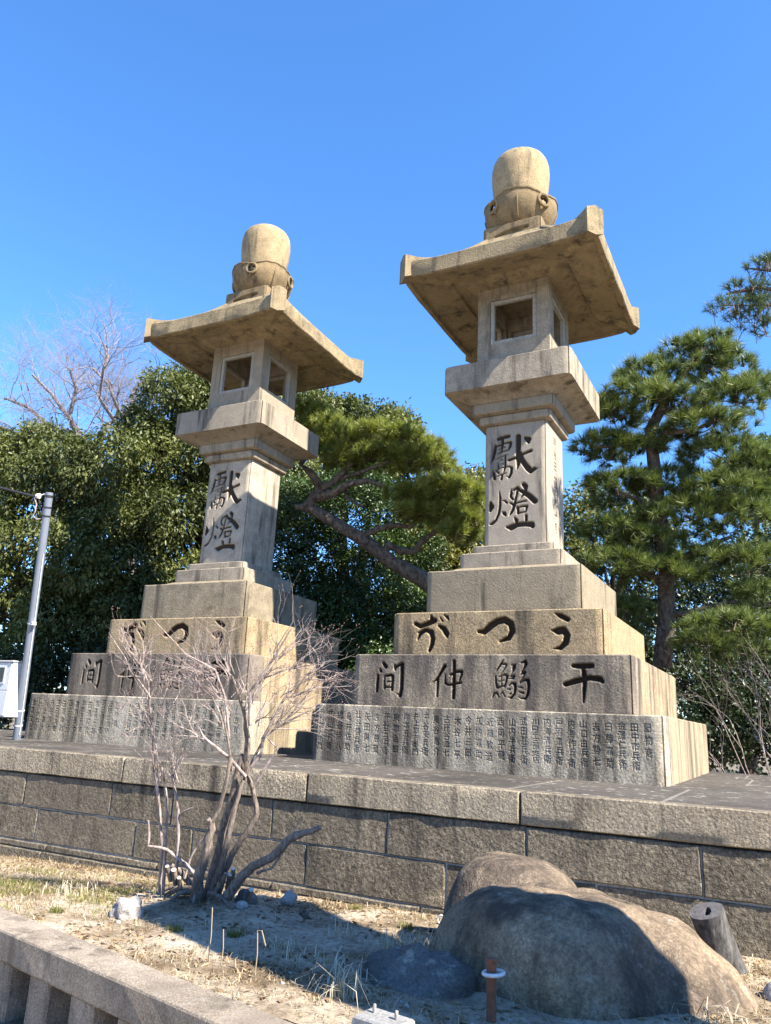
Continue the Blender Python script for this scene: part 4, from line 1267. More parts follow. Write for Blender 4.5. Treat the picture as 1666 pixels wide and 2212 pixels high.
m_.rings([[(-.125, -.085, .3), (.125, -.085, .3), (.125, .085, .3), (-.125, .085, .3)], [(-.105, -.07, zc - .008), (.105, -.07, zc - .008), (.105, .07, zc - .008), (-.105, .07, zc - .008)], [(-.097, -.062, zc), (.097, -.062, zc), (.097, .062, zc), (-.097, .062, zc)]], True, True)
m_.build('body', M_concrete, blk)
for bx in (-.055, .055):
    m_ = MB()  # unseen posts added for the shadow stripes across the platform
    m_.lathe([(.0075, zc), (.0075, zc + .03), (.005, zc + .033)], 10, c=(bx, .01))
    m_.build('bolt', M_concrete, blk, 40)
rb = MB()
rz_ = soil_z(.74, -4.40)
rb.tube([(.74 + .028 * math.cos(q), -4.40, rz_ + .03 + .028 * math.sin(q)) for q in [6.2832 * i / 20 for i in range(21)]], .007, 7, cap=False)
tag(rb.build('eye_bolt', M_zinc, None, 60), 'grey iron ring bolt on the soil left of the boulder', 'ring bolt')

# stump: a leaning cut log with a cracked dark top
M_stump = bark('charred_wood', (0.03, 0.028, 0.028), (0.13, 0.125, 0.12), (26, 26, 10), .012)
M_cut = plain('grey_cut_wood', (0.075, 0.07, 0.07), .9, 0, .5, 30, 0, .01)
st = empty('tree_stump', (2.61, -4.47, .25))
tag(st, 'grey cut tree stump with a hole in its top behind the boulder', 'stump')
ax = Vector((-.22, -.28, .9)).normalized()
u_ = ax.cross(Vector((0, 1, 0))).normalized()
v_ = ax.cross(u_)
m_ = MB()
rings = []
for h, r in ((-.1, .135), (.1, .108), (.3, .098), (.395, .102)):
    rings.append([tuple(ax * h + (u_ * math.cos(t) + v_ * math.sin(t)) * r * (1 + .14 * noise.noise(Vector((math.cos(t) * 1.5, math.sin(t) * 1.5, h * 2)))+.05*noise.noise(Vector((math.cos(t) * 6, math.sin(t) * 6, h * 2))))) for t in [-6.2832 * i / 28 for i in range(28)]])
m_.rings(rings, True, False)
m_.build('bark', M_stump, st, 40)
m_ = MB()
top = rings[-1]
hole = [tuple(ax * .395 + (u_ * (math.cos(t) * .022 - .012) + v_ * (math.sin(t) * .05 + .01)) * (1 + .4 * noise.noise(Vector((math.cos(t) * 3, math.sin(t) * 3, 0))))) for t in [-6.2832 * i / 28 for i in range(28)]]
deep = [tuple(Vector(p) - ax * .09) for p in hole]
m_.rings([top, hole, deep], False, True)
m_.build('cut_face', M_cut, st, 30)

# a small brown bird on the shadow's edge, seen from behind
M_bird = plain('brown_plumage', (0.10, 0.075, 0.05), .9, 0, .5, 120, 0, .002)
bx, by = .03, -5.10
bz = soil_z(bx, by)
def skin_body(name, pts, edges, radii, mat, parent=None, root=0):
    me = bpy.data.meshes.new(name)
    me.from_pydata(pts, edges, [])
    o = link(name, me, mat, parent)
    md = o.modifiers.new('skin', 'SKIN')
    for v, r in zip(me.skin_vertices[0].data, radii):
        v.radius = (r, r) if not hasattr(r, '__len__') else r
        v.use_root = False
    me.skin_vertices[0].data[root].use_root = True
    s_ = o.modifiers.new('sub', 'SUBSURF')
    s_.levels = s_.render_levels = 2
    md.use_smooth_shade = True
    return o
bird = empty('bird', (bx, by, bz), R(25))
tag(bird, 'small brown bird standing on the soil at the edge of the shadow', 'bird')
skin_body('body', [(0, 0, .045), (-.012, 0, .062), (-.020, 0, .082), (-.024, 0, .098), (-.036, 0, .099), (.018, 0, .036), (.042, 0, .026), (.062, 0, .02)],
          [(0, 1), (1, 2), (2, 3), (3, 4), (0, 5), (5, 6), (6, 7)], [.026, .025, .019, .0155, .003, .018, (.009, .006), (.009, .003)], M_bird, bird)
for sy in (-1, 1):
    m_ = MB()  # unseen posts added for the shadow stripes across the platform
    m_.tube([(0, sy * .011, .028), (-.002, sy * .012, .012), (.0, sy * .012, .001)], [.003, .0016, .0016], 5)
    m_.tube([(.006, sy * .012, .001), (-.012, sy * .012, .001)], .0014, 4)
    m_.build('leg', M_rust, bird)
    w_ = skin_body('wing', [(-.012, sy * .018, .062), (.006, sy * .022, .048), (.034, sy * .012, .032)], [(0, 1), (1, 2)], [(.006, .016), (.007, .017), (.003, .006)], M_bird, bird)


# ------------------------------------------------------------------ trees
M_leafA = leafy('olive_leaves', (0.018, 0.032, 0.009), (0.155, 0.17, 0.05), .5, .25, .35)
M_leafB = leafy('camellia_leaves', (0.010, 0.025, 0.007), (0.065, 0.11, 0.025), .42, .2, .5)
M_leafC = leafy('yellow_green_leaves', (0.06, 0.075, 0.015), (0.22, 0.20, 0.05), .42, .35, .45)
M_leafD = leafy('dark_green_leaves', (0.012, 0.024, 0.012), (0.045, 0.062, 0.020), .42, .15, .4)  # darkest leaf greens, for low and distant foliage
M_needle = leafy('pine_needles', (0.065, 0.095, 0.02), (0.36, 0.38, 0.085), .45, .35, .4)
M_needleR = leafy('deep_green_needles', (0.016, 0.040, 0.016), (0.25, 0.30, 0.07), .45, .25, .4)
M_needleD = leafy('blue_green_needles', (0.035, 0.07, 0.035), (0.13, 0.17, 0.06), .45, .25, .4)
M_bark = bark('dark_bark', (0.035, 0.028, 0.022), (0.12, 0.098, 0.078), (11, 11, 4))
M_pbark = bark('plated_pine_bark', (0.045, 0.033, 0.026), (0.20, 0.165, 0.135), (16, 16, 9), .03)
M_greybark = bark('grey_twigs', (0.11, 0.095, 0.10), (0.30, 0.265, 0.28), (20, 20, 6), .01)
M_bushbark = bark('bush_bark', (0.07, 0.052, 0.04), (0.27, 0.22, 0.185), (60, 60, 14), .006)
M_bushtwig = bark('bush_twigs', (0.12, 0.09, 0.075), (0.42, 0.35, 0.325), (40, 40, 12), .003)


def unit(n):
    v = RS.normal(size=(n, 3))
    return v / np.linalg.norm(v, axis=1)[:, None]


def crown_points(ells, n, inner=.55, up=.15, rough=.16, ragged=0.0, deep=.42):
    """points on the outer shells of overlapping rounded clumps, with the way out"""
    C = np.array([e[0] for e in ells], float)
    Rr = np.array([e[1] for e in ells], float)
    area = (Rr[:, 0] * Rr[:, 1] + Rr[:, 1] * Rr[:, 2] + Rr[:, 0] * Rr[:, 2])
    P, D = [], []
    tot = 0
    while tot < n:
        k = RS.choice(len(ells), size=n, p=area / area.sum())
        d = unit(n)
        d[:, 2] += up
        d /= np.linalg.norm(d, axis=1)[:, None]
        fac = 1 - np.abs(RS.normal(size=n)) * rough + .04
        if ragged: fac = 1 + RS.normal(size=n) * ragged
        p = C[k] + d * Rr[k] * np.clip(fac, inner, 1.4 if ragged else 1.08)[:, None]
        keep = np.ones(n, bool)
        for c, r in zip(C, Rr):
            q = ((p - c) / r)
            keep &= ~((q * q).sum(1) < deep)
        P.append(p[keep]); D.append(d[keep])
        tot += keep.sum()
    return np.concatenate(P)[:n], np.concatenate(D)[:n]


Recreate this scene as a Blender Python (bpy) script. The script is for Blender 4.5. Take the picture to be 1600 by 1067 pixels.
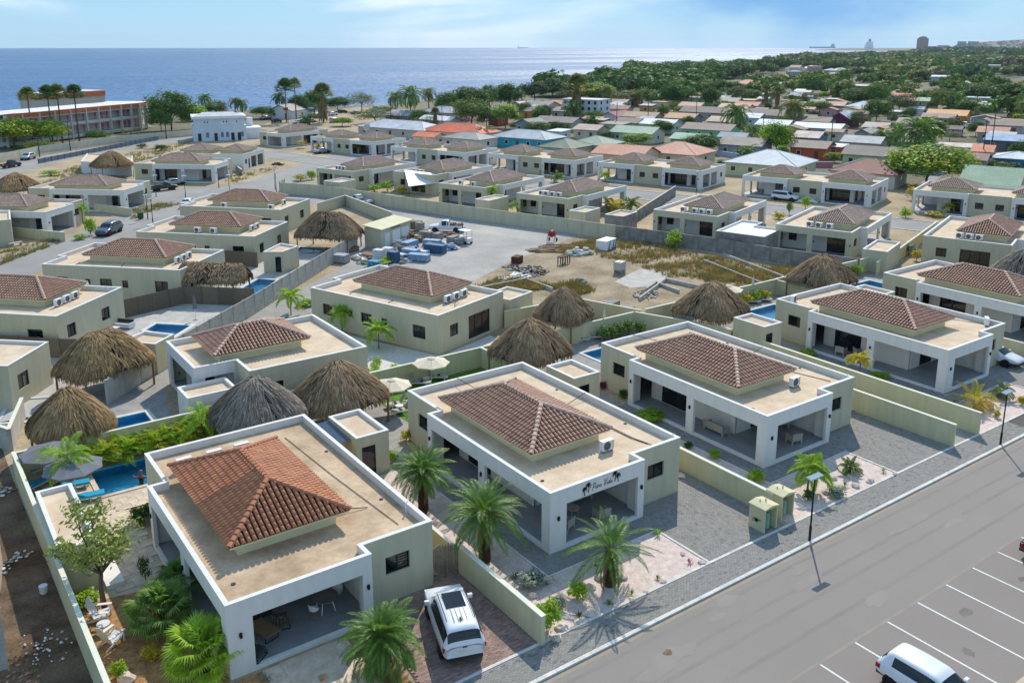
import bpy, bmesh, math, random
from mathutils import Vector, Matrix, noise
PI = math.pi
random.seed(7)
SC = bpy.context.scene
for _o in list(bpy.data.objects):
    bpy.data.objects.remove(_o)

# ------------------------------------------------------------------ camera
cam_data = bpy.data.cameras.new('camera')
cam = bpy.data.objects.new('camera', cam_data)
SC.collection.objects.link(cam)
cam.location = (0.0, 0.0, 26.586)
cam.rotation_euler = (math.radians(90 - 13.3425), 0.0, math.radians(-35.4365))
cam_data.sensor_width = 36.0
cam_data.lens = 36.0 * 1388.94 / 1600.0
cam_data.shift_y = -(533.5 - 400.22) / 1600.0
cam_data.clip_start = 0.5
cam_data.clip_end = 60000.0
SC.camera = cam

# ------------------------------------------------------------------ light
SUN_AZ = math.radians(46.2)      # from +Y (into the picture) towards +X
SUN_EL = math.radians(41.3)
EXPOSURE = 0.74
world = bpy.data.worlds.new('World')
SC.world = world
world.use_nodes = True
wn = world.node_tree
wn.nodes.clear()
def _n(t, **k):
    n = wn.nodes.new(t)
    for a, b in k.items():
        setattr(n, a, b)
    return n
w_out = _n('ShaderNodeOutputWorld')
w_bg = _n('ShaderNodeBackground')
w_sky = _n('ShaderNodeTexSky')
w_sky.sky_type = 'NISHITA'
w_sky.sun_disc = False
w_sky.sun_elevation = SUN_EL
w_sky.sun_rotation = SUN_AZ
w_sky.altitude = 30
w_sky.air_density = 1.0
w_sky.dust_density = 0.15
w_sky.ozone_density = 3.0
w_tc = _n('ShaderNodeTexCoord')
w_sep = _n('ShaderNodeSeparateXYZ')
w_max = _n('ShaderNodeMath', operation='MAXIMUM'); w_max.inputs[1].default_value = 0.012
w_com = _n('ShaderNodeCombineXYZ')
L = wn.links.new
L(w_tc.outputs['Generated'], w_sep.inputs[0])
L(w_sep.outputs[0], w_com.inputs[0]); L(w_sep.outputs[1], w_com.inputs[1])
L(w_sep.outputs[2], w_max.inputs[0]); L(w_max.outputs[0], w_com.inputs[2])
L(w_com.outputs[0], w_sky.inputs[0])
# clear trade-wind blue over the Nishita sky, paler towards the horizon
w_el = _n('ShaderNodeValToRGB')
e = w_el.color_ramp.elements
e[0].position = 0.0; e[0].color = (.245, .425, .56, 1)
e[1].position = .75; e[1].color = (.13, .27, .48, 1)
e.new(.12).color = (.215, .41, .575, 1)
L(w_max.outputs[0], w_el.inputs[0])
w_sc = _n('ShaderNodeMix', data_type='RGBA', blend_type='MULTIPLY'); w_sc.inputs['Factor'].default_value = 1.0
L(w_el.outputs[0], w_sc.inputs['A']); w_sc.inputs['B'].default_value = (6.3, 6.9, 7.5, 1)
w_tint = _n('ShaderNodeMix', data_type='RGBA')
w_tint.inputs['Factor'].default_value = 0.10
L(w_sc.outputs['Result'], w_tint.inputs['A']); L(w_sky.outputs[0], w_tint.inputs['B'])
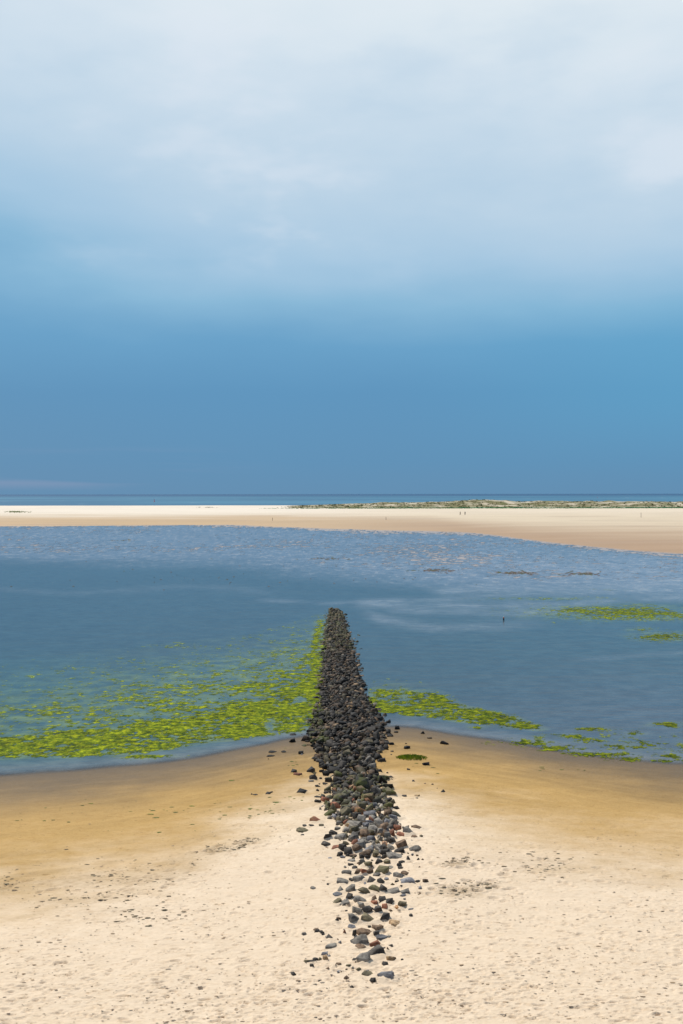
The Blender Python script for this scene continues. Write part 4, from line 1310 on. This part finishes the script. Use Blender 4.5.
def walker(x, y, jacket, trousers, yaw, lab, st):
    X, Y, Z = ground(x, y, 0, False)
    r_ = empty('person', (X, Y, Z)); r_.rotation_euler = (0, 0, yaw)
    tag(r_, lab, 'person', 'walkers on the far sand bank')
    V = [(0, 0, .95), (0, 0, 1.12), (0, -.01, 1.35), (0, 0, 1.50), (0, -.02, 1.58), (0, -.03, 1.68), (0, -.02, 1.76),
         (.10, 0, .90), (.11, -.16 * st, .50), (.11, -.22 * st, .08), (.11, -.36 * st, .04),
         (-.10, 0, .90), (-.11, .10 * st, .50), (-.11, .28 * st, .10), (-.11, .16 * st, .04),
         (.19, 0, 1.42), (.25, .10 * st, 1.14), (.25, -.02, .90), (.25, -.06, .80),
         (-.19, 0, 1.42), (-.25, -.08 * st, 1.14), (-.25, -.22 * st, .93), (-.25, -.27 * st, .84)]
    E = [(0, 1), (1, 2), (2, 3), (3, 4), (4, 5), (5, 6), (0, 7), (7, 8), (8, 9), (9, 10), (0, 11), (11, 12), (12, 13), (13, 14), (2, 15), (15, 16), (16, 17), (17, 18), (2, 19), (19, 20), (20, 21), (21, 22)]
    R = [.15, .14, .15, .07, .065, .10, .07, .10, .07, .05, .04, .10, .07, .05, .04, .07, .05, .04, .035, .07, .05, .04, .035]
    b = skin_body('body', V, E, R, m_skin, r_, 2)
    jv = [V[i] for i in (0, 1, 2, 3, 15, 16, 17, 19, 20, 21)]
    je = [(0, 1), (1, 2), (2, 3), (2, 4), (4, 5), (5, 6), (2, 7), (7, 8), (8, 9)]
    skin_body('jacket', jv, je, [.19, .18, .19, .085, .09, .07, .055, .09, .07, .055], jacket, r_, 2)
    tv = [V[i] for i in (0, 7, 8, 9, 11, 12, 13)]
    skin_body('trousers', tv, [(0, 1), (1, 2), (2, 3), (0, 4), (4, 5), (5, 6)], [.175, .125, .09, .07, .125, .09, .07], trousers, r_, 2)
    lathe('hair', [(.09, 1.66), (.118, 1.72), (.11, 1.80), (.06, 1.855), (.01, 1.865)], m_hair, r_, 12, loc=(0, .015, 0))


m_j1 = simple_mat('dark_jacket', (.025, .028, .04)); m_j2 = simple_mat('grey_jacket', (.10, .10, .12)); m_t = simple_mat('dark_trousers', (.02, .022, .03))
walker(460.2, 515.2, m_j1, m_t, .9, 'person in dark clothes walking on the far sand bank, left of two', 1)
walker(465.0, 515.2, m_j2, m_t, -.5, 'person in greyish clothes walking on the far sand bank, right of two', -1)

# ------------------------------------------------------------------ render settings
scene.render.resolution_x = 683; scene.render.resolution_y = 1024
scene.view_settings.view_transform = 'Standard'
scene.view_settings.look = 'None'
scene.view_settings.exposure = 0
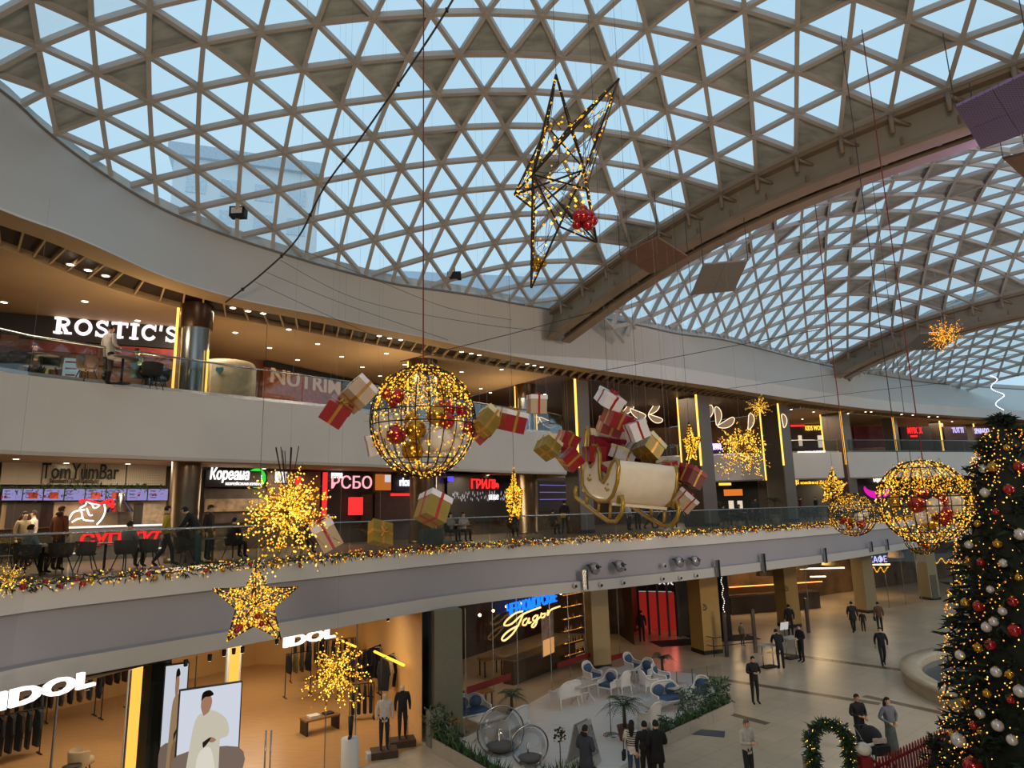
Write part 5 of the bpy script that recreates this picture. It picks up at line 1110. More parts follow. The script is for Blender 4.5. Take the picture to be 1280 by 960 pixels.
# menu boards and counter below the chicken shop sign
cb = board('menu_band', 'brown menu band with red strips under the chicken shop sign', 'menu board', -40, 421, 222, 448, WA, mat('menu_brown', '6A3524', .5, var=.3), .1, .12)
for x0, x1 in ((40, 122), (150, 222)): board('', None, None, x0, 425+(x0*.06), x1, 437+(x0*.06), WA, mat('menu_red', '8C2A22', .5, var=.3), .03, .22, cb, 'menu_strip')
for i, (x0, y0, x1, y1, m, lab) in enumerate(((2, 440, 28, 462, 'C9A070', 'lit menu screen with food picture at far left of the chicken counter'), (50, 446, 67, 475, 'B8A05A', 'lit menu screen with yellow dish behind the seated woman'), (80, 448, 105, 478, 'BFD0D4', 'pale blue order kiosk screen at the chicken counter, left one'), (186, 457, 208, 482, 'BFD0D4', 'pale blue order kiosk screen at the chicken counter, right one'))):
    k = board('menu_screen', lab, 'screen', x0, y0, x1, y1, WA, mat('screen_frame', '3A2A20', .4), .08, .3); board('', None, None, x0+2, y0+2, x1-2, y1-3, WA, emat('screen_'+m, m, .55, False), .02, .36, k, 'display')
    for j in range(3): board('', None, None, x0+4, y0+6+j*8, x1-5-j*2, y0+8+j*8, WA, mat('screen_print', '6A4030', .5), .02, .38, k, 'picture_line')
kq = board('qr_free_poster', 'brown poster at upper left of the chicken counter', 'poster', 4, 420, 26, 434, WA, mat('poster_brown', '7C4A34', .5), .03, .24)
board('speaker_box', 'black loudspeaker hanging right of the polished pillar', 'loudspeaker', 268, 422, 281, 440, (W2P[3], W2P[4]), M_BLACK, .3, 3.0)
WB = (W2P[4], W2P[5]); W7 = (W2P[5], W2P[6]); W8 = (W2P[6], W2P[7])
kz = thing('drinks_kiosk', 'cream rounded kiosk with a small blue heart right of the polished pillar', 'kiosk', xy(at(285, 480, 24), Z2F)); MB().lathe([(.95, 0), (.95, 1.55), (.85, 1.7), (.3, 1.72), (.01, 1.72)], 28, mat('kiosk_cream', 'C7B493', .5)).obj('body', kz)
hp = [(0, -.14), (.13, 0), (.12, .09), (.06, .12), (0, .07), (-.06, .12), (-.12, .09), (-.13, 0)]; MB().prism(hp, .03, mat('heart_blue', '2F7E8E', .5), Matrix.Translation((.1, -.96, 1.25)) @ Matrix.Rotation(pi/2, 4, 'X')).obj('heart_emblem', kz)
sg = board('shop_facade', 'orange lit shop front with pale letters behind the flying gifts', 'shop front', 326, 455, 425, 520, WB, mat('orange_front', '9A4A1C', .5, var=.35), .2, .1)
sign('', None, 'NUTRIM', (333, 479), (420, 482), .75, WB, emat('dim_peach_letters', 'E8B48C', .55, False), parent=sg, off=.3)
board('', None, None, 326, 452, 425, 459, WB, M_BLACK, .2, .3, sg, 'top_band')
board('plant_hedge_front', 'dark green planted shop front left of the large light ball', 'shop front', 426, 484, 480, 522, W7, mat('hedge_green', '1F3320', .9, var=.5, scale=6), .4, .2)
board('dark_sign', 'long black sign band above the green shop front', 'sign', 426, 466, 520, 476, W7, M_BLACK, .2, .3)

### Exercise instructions
Print only the run of lines that begins with the line containing "0.025), .42, .2, .5)" and ends with the line containing "0.05), .42, .35, .45)", both included, exactly as they read.

### Exercise output
M_leafB = leafy('camellia_leaves', (0.010, 0.025, 0.007), (0.065, 0.11, 0.025), .42, .2, .5)
M_leafC = leafy('yellow_green_leaves', (0.06, 0.075, 0.015), (0.22, 0.20, 0.05), .42, .35, .45)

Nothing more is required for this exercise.